• Work to be completed
The entries below contain a line with "Model this scene" and a line with "return r*(-H/r.z) + Vector((0, 0, H))". Quote exactly those two lines and all lines between them.

--- Start Records provided ---

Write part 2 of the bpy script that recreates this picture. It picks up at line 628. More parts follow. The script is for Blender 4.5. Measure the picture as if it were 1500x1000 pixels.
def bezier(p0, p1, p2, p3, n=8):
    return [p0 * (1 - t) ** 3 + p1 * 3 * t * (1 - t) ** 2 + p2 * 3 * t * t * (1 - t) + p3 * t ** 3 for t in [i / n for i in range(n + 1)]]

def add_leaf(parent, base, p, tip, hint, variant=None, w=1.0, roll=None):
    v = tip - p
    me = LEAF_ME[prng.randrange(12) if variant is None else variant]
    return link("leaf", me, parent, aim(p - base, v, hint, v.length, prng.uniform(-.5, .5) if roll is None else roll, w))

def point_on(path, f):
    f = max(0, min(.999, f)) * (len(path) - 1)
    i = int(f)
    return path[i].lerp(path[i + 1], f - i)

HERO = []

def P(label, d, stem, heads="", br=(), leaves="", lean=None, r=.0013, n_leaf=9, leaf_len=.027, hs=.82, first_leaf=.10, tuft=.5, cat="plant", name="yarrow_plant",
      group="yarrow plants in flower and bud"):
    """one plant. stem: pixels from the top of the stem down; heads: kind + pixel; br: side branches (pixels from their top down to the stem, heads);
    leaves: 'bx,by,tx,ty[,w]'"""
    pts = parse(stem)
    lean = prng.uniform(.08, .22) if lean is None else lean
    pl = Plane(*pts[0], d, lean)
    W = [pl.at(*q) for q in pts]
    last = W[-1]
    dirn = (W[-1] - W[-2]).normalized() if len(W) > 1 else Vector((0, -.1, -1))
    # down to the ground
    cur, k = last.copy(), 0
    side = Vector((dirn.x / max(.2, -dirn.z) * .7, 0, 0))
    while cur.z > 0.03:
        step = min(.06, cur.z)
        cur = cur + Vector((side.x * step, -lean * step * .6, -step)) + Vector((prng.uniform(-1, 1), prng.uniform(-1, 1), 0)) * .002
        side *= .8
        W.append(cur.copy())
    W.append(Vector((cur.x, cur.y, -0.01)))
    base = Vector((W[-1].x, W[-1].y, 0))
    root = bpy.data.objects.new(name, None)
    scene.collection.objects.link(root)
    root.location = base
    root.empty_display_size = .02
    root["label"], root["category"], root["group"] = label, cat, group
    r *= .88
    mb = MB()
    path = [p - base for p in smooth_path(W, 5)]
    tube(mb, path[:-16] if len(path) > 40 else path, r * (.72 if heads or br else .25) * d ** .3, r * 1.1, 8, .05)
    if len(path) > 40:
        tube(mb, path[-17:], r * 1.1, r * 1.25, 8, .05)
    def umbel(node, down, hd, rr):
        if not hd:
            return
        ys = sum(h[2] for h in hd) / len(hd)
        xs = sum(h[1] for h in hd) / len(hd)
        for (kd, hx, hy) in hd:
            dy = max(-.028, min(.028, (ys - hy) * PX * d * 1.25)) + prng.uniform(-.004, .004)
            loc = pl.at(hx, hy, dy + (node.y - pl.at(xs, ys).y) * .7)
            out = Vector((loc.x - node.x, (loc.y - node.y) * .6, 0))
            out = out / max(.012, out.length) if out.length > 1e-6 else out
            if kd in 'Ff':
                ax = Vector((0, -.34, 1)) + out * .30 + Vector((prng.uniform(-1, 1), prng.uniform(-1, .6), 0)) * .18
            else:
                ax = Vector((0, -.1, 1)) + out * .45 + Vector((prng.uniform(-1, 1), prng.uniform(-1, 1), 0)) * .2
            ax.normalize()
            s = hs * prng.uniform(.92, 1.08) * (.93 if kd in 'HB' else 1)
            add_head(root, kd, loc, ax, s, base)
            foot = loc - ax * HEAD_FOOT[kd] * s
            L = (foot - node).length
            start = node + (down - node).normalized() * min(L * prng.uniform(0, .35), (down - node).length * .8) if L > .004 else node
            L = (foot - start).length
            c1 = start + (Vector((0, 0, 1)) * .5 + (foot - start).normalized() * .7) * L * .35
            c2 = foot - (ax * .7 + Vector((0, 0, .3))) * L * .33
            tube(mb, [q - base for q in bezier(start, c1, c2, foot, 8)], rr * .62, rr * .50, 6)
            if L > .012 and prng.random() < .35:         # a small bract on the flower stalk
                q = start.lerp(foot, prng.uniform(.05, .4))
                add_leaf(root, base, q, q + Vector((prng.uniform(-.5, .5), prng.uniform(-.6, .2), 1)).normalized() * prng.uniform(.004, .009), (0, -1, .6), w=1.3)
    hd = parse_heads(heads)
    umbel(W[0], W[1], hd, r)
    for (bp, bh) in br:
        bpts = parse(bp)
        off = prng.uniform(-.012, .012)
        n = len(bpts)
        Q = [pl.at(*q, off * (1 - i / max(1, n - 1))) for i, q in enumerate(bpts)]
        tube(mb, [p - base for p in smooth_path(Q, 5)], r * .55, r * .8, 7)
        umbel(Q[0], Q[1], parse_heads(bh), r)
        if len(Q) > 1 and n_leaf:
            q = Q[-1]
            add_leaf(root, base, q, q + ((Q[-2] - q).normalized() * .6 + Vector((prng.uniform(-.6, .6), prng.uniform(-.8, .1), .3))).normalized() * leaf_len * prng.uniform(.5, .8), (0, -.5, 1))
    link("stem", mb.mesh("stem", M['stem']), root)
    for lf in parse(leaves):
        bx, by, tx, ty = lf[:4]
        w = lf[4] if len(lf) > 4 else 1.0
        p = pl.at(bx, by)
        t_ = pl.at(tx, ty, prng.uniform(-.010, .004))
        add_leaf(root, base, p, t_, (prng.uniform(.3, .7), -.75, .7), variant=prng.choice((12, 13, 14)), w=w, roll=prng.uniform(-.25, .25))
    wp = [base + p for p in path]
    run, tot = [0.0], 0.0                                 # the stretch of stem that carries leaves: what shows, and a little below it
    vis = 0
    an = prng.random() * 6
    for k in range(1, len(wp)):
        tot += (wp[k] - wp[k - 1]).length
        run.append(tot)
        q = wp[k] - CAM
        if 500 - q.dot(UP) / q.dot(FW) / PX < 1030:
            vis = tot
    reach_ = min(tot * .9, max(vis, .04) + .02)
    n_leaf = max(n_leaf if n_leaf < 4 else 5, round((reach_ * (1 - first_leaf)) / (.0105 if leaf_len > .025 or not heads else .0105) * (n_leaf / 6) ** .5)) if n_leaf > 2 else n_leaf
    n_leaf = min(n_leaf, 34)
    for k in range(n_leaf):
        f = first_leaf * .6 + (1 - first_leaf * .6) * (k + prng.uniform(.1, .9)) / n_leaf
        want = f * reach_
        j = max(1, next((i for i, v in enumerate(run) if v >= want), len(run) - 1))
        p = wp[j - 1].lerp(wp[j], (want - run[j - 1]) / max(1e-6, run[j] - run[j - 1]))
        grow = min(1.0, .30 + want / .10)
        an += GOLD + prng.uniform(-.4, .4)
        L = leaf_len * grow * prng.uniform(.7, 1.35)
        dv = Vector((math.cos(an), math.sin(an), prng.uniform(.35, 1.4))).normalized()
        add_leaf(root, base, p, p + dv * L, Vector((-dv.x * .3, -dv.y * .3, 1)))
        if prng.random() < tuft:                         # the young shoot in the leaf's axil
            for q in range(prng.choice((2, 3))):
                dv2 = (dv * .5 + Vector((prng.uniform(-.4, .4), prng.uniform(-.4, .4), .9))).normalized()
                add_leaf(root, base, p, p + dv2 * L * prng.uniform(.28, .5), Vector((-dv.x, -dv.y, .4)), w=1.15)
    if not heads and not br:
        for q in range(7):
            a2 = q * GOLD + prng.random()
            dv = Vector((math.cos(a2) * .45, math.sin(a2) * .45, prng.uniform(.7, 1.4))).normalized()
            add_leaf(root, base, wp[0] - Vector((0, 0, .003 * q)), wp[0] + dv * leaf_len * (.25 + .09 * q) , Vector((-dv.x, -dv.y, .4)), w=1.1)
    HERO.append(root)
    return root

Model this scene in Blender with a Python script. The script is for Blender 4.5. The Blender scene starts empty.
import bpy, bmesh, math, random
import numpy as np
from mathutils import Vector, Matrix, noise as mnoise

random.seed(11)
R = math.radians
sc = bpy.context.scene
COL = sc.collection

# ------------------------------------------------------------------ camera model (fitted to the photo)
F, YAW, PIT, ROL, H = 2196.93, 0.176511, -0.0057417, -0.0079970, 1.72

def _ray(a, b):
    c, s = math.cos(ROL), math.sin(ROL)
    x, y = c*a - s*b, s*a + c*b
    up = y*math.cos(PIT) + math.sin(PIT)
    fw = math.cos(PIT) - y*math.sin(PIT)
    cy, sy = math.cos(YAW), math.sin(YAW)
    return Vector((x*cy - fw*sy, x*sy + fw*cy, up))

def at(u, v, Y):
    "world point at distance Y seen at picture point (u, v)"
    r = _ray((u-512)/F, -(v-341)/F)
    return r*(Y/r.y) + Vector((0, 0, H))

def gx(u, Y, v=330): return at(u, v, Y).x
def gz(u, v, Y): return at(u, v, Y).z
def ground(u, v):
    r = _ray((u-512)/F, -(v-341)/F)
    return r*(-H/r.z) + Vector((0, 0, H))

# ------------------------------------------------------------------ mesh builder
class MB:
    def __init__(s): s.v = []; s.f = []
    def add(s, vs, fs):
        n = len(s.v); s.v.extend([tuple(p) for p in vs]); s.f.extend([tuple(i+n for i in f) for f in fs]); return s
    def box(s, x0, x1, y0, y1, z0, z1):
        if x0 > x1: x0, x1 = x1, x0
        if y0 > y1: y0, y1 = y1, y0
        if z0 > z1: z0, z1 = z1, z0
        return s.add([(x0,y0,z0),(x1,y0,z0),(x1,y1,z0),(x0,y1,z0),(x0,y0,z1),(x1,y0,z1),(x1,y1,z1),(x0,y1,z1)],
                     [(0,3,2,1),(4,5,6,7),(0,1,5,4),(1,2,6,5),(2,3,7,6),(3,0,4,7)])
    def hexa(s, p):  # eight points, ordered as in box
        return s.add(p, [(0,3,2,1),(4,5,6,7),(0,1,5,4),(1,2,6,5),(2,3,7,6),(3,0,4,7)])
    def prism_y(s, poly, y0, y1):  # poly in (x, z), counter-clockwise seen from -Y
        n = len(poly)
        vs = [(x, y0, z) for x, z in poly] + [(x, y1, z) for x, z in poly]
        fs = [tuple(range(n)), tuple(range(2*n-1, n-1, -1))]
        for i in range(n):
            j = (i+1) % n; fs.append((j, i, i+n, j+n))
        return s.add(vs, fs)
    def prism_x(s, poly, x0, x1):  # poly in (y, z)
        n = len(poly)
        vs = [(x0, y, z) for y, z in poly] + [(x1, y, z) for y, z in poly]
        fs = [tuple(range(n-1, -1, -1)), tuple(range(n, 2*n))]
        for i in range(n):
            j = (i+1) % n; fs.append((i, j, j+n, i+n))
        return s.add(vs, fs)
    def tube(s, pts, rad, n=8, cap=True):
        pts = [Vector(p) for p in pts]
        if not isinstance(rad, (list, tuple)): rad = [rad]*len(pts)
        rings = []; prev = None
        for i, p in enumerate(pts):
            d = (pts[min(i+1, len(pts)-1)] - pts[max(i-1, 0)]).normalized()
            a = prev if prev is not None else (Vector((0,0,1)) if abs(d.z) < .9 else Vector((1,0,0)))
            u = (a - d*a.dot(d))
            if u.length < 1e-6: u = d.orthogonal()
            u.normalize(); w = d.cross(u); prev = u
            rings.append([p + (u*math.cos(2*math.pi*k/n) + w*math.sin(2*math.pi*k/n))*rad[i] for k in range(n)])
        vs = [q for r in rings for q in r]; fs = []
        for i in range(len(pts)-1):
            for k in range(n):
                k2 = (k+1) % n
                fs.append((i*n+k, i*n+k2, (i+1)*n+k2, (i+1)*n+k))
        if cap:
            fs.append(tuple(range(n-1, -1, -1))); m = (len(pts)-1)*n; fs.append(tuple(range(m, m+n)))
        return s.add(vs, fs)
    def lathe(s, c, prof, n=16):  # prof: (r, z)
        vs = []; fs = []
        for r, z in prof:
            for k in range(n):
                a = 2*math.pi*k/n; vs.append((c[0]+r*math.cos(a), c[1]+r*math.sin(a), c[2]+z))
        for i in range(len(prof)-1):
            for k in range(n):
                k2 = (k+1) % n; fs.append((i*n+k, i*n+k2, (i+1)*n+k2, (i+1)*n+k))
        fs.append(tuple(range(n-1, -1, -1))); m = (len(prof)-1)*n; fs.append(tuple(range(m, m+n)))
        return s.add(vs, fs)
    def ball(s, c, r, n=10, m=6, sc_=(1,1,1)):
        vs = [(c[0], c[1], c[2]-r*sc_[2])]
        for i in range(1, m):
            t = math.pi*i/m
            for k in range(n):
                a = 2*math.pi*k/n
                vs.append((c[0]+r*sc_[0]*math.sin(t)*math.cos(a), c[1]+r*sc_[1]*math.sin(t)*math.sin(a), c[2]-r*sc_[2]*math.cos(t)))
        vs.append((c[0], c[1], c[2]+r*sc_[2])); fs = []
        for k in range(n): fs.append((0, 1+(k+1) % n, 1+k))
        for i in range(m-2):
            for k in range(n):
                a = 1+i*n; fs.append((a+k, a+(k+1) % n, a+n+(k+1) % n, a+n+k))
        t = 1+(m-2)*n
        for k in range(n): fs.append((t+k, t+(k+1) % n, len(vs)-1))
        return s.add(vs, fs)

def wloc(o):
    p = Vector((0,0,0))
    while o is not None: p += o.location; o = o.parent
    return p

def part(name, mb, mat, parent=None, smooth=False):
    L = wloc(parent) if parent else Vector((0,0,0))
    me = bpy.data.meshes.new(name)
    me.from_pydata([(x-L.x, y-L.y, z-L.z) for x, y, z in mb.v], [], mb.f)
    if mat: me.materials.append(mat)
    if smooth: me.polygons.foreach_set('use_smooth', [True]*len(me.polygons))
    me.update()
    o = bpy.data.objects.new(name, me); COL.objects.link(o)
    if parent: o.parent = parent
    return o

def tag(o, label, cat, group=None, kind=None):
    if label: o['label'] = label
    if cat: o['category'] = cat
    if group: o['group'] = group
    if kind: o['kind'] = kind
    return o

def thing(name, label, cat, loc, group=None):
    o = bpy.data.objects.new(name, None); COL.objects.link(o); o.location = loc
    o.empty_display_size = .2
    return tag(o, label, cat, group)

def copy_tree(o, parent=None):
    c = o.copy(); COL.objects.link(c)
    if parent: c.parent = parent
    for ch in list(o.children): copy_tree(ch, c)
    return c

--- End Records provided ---

• Output of the exercise
Model this scene in Blender with a Python script. The script is for Blender 4.5. The Blender scene starts empty.
import bpy, bmesh, math, random
import numpy as np
from mathutils import Vector, Matrix, noise as mnoise

random.seed(11)
R = math.radians
sc = bpy.context.scene
COL = sc.collection

# ------------------------------------------------------------------ camera model (fitted to the photo)
F, YAW, PIT, ROL, H = 2196.93, 0.176511, -0.0057417, -0.0079970, 1.72

def _ray(a, b):
    c, s = math.cos(ROL), math.sin(ROL)
    x, y = c*a - s*b, s*a + c*b
    up = y*math.cos(PIT) + math.sin(PIT)
    fw = math.cos(PIT) - y*math.sin(PIT)
    cy, sy = math.cos(YAW), math.sin(YAW)
    return Vector((x*cy - fw*sy, x*sy + fw*cy, up))

def at(u, v, Y):
    "world point at distance Y seen at picture point (u, v)"
    r = _ray((u-512)/F, -(v-341)/F)
    return r*(Y/r.y) + Vector((0, 0, H))

def gx(u, Y, v=330): return at(u, v, Y).x
def gz(u, v, Y): return at(u, v, Y).z
def ground(u, v):
    r = _ray((u-512)/F, -(v-341)/F)
    return r*(-H/r.z) + Vector((0, 0, H))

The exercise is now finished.